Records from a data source
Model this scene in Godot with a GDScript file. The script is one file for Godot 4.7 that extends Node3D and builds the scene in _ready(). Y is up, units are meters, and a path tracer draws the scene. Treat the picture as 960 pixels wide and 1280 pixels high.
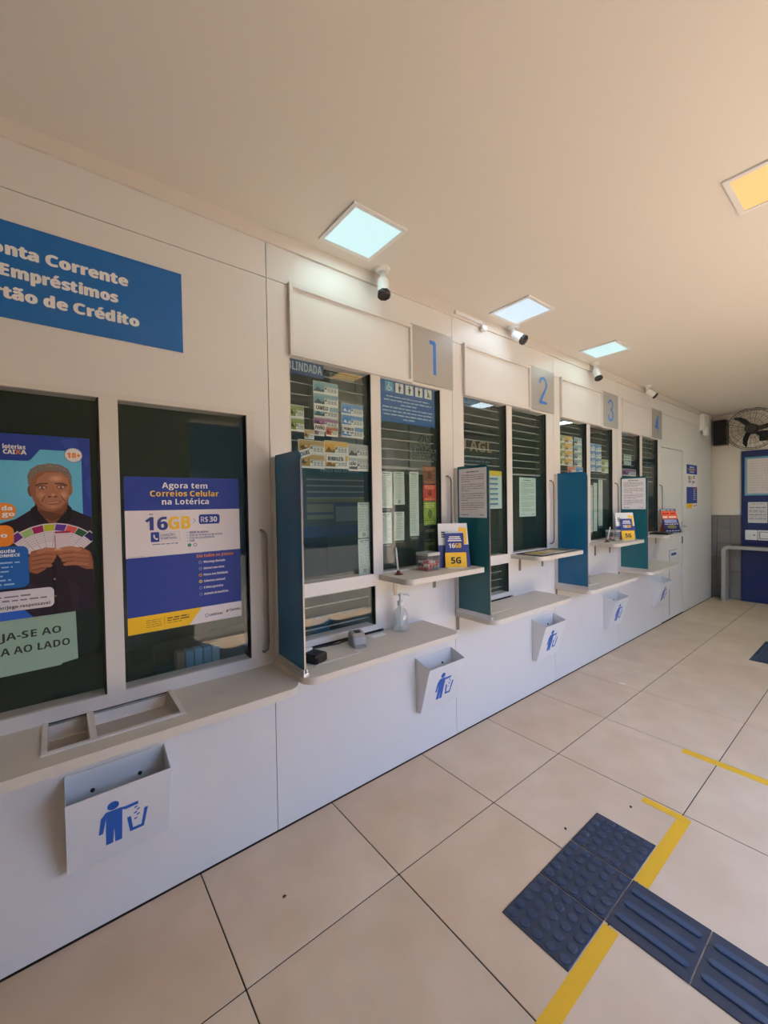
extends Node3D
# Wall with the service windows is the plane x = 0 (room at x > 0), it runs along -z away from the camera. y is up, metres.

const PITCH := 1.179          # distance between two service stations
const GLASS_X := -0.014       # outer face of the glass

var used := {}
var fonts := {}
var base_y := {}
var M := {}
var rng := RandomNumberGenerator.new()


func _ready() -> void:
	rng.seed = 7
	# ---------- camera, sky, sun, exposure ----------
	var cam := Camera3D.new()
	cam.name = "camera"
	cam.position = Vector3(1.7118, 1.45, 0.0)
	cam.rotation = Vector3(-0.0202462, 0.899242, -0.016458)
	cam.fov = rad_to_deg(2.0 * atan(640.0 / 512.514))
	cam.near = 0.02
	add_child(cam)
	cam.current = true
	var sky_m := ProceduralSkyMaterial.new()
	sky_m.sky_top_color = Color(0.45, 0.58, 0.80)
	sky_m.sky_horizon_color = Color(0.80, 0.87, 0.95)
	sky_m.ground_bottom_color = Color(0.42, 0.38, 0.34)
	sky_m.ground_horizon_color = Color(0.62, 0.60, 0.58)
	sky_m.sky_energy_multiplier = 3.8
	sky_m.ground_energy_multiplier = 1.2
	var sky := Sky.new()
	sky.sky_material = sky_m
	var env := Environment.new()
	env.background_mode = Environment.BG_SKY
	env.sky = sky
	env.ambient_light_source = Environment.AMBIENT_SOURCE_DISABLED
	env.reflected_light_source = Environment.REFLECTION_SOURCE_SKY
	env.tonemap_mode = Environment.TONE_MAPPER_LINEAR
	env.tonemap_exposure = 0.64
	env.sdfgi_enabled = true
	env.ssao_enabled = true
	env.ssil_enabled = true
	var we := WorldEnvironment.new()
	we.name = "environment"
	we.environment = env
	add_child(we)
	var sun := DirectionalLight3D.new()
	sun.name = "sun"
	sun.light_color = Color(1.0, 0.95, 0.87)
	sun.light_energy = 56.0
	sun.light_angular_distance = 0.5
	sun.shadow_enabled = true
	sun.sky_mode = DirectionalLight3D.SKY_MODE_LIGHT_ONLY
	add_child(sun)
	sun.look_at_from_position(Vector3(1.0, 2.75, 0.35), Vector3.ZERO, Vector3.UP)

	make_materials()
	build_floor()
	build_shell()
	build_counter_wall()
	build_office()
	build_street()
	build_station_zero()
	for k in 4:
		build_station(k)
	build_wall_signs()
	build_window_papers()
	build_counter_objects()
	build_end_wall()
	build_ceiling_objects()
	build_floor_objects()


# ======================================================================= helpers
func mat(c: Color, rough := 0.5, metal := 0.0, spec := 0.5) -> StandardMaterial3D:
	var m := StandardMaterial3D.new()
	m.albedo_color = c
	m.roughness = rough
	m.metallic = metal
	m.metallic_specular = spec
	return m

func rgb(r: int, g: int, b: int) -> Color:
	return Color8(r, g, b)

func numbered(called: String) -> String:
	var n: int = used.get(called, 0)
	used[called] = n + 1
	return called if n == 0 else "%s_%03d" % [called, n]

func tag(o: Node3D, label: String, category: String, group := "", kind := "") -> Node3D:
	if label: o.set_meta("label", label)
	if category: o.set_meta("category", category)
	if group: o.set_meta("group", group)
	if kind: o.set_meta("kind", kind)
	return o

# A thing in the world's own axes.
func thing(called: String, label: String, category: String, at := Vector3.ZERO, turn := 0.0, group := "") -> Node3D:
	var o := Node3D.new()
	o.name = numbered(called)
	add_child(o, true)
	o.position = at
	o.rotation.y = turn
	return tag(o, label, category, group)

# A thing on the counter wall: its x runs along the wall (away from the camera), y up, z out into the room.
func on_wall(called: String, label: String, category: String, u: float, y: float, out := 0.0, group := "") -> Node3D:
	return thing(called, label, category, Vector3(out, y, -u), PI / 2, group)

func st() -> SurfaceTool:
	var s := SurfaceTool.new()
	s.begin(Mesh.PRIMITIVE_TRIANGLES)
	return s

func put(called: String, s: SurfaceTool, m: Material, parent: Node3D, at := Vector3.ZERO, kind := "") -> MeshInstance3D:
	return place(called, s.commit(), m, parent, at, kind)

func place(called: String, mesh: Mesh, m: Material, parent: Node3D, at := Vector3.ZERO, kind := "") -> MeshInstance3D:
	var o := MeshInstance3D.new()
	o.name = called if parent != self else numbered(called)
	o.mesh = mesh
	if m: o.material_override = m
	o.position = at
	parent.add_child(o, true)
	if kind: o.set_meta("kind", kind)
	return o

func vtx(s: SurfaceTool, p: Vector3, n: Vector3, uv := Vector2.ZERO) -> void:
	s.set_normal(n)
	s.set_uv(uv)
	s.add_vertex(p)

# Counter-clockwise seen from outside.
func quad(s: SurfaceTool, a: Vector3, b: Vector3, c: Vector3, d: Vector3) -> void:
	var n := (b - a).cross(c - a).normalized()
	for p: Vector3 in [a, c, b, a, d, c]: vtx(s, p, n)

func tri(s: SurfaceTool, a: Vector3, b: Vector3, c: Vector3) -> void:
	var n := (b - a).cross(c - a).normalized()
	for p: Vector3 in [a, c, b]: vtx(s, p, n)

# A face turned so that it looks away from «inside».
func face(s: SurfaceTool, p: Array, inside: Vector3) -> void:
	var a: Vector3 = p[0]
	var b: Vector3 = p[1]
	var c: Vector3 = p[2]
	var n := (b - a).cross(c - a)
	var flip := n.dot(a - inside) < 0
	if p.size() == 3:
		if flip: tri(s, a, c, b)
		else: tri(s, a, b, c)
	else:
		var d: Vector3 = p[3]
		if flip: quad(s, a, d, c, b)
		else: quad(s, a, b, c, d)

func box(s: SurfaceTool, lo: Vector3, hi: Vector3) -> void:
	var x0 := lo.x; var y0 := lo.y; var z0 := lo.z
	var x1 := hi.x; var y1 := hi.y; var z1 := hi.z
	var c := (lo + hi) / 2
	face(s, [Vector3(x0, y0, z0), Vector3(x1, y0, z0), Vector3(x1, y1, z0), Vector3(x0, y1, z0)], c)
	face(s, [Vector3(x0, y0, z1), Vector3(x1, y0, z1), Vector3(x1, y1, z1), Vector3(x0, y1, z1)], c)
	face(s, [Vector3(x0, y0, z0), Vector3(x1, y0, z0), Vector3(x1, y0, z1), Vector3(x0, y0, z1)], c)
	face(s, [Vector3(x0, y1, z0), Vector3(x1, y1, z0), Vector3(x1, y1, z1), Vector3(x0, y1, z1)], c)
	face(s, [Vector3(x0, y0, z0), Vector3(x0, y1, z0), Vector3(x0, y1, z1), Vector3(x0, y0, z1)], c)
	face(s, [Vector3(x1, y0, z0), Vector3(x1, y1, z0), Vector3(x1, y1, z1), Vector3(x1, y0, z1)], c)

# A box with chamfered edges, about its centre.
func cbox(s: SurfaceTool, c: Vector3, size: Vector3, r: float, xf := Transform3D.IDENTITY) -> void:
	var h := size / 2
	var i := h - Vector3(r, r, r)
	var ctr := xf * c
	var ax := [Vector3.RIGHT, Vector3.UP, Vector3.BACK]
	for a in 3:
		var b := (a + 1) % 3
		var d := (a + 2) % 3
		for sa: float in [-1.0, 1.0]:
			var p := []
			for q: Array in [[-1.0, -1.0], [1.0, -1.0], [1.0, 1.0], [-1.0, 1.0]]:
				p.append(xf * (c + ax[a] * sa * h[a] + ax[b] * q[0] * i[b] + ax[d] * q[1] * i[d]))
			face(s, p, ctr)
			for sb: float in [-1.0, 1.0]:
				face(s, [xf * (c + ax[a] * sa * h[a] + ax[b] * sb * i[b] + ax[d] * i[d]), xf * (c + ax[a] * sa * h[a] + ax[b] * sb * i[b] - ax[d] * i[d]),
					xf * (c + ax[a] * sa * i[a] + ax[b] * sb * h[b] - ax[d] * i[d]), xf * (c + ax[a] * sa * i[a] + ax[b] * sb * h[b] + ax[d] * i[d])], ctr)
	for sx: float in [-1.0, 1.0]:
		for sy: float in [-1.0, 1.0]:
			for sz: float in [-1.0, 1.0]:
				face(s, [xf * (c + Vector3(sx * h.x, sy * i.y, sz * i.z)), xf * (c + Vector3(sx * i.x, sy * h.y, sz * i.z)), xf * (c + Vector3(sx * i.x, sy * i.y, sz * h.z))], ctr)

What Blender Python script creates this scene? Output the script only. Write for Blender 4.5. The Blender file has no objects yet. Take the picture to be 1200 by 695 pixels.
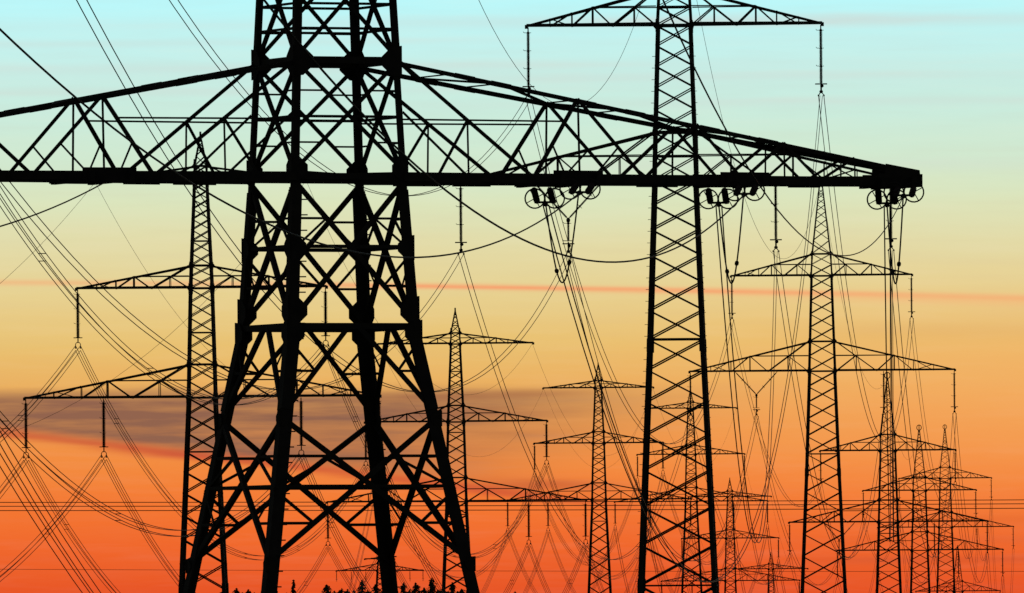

WRITTEN INSTRUCTION:
Only the lines from the start of the records through the line containing "# Wall with" should be repeated, word for word, with the pictures left out.

ANSWER TO THIS EXERCISE:
Model this scene in Godot with a GDScript file. The script is one file for Godot 4.7 that extends Node3D and builds the scene in _ready(). Y is up, units are meters, and a path tracer draws the scene. Treat the picture as 960 pixels wide and 1280 pixels high.
extends Node3D
# Wall with the service windows is the plane x = 0 (room at x > 0), it runs along -z away from the camera. y is up, metres.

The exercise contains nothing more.